Task requirements:
Starting at the first line of the listing below, retype each line up to and including the one that contains "floodpair(-124, 11.02, 'lowest". Leave pictures out.

————————

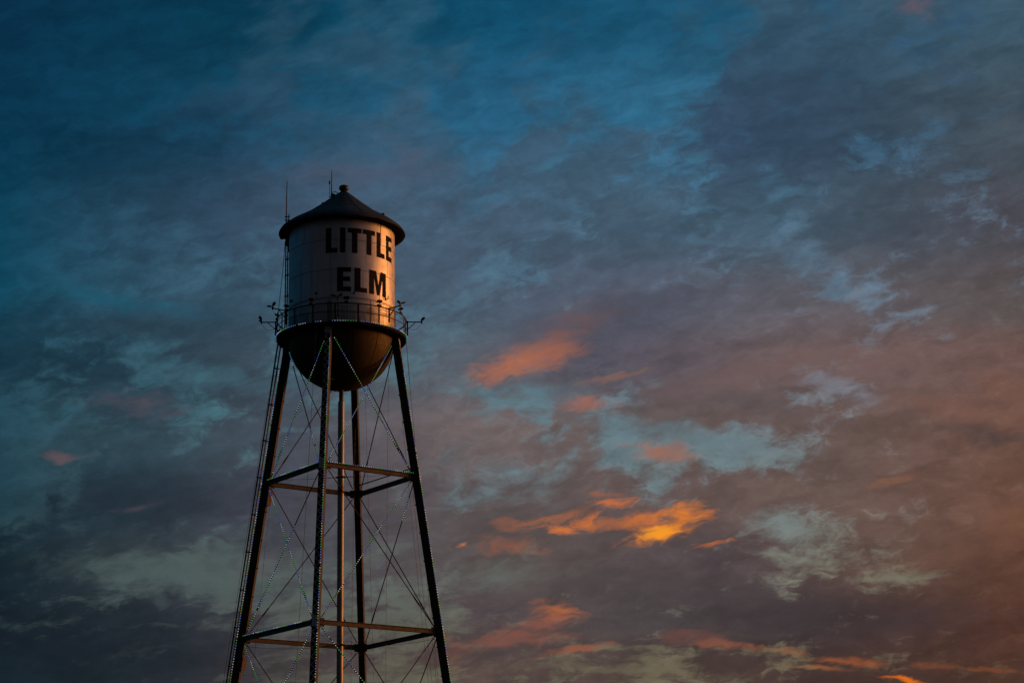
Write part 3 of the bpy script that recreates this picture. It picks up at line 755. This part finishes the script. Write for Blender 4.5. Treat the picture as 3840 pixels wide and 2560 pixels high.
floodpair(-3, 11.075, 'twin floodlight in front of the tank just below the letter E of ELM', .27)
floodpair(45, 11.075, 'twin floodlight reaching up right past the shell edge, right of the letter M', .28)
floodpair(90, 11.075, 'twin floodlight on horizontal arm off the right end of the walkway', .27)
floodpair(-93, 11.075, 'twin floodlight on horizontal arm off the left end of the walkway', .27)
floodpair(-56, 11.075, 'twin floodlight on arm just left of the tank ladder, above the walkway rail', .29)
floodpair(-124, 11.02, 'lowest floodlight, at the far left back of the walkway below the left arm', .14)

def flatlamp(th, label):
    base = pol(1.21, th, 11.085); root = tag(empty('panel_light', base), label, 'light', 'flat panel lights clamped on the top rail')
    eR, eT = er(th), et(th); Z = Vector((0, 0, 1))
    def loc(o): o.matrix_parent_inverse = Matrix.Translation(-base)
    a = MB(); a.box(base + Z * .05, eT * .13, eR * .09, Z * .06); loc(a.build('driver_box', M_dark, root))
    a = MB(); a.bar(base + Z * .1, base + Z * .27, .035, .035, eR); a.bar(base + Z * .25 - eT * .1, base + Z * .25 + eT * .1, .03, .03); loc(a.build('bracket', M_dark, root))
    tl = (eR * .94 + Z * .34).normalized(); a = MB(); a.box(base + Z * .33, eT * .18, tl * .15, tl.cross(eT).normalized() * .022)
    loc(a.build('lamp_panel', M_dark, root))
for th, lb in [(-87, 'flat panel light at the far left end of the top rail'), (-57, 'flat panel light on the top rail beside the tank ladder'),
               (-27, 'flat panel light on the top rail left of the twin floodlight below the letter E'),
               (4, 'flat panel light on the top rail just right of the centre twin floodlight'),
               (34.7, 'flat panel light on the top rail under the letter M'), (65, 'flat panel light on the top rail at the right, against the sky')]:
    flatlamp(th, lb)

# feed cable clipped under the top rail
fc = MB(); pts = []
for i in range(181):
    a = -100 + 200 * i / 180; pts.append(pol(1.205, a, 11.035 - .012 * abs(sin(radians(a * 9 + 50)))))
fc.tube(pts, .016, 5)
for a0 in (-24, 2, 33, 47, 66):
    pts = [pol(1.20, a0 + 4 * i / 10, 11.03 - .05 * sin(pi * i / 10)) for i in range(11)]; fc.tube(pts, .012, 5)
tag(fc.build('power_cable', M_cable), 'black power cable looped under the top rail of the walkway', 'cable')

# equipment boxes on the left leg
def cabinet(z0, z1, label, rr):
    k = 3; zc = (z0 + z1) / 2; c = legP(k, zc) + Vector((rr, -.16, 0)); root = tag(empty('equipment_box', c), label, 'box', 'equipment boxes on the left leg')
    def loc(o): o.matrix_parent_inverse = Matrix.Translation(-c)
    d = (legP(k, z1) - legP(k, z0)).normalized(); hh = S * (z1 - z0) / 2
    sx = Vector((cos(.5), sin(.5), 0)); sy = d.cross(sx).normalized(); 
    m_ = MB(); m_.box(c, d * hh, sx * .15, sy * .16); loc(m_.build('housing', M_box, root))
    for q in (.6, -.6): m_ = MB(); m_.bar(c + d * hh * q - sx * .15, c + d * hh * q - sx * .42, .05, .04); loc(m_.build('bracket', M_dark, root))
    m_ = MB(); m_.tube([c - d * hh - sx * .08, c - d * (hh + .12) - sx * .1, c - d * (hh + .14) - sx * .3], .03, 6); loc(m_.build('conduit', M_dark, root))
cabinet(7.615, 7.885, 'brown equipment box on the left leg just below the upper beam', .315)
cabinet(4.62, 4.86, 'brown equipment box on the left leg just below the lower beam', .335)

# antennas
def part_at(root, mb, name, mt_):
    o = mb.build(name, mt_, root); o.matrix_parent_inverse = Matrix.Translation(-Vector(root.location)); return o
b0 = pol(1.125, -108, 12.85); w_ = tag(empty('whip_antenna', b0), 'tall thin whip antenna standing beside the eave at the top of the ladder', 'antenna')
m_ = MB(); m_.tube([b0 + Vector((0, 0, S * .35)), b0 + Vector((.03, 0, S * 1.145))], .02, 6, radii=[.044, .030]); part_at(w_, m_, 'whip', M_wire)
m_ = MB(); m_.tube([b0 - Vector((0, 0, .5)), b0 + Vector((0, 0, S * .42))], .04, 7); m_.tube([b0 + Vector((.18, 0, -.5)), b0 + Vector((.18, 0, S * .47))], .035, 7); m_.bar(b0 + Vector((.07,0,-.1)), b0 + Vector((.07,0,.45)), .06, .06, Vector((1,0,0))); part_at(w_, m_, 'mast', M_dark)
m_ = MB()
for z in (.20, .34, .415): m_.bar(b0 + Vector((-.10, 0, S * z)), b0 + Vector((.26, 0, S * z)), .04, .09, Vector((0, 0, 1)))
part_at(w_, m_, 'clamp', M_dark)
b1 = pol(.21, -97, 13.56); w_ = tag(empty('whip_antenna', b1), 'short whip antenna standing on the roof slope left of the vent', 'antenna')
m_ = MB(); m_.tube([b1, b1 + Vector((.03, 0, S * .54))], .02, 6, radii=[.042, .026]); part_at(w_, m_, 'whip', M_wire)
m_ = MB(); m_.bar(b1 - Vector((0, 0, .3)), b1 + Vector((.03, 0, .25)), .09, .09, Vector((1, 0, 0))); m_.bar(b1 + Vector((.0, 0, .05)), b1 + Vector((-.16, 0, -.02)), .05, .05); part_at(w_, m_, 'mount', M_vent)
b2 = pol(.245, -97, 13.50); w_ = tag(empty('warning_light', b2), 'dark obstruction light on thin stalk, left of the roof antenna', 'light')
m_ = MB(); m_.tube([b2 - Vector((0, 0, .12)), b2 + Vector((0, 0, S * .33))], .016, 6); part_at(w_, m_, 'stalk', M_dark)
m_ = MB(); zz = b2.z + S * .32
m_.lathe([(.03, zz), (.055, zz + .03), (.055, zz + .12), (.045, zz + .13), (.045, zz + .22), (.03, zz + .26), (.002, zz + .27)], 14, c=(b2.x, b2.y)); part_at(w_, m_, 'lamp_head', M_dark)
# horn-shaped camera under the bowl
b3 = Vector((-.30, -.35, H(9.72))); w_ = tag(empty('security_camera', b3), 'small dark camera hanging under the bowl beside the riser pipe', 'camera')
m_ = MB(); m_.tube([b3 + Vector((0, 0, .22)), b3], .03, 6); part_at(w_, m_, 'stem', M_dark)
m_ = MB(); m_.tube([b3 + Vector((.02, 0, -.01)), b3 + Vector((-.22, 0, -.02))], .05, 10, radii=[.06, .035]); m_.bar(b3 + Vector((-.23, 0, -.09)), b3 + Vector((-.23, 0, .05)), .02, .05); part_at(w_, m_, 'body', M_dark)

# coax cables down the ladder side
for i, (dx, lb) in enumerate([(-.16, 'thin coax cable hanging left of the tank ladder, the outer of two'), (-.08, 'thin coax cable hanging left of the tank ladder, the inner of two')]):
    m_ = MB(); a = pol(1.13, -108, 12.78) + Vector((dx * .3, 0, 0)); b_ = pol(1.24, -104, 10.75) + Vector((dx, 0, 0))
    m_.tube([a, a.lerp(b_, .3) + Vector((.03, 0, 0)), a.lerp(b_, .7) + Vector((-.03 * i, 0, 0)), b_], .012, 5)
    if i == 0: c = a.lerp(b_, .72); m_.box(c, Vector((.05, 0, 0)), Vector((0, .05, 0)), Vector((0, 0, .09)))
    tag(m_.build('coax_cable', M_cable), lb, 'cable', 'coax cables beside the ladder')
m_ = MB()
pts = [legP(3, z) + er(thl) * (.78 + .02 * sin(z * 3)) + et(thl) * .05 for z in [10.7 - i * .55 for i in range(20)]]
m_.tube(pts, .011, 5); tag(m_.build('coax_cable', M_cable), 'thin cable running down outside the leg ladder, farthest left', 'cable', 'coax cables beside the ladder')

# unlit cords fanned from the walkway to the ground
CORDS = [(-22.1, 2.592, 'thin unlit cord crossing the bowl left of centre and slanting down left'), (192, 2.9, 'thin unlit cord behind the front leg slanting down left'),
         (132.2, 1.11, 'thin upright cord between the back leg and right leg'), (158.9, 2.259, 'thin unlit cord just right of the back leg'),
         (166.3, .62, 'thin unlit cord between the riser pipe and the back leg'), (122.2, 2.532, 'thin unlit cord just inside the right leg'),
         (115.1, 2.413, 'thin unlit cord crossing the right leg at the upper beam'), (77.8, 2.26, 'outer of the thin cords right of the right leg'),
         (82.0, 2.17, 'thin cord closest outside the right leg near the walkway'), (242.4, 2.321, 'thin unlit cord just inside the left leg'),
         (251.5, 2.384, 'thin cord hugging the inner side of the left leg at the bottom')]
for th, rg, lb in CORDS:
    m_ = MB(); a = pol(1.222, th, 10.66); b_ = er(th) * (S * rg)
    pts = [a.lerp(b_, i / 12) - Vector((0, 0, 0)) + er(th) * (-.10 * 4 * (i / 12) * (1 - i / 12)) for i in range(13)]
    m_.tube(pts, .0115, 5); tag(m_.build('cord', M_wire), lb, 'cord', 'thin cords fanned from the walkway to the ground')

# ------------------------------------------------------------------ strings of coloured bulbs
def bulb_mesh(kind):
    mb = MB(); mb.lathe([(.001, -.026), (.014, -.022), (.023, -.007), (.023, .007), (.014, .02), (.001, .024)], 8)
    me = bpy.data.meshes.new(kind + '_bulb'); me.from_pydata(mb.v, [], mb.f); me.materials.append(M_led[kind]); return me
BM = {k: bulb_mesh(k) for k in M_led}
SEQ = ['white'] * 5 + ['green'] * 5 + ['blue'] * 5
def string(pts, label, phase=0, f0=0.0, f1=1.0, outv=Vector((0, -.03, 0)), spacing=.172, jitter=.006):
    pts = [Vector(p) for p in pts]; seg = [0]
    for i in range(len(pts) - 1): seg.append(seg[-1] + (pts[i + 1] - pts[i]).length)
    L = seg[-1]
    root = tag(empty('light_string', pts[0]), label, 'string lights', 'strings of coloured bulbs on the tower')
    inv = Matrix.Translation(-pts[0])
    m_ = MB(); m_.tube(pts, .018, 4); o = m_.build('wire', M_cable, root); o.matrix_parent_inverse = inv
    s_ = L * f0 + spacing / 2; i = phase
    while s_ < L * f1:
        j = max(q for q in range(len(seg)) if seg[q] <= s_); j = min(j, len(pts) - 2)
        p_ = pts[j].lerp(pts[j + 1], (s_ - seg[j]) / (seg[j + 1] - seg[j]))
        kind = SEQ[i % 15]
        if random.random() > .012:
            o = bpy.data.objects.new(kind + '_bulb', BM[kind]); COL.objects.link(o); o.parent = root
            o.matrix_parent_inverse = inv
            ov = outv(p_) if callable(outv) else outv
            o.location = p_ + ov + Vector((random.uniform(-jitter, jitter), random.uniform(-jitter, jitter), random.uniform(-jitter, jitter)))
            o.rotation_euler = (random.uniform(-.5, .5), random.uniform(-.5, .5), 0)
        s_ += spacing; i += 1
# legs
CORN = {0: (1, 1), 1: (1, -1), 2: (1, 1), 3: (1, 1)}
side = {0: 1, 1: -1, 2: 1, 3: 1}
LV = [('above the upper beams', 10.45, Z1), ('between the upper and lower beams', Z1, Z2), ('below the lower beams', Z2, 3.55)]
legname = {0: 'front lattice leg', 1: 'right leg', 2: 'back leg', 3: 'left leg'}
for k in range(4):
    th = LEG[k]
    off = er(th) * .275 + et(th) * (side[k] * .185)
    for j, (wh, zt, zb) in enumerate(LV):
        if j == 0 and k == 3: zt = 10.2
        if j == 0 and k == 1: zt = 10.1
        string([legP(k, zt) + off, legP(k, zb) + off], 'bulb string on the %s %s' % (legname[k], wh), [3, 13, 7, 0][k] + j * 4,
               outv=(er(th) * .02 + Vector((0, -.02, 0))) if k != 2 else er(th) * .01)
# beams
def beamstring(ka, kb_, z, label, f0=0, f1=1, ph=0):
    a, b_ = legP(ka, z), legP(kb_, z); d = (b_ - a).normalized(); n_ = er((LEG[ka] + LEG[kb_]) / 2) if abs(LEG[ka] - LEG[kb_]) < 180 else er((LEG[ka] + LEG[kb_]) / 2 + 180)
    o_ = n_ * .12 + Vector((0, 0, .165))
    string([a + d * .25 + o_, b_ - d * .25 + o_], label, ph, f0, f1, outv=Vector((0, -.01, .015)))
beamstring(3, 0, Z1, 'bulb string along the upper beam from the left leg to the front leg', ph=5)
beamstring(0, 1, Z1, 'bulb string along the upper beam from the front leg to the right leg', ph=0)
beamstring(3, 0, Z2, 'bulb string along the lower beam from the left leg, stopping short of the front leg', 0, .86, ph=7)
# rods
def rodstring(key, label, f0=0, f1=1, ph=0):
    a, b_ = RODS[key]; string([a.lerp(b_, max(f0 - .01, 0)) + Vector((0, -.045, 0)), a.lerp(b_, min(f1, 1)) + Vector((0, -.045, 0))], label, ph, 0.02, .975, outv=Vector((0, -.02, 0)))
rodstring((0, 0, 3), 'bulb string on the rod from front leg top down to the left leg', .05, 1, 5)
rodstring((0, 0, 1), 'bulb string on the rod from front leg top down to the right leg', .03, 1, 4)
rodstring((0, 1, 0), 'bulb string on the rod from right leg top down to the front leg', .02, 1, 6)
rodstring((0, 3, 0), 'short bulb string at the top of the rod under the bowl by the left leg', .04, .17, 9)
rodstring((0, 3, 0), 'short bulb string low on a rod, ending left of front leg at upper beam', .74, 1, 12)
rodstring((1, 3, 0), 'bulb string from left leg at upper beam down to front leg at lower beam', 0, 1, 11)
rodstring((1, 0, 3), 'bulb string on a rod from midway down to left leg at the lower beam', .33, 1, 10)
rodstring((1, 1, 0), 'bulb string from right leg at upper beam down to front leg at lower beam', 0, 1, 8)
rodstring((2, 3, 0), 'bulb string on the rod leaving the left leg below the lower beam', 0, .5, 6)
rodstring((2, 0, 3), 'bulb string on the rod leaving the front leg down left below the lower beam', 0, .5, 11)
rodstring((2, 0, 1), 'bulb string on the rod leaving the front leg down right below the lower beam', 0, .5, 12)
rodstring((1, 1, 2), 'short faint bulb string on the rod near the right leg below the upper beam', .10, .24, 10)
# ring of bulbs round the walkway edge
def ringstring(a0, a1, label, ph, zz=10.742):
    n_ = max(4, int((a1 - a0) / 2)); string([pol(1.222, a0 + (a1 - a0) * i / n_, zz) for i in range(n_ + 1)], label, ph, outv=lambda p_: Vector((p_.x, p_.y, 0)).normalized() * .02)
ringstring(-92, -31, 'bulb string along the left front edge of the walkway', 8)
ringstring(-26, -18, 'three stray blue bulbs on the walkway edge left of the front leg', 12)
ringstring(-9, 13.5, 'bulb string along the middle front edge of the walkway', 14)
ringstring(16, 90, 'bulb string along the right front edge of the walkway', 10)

————————

Response to this exercise:
Write part 3 of the bpy script that recreates this picture. It picks up at line 755. This part finishes the script. Write for Blender 4.5. Treat the picture as 3840 pixels wide and 2560 pixels high.
floodpair(-3, 11.075, 'twin floodlight in front of the tank just below the letter E of ELM', .27)
floodpair(45, 11.075, 'twin floodlight reaching up right past the shell edge, right of the letter M', .28)
floodpair(90, 11.075, 'twin floodlight on horizontal arm off the right end of the walkway', .27)
floodpair(-93, 11.075, 'twin floodlight on horizontal arm off the left end of the walkway', .27)
floodpair(-56, 11.075, 'twin floodlight on arm just left of the tank ladder, above the walkway rail', .29)
floodpair(-124, 11.02, 'lowest floodlight, at the far left back of the walkway below the left arm', .14)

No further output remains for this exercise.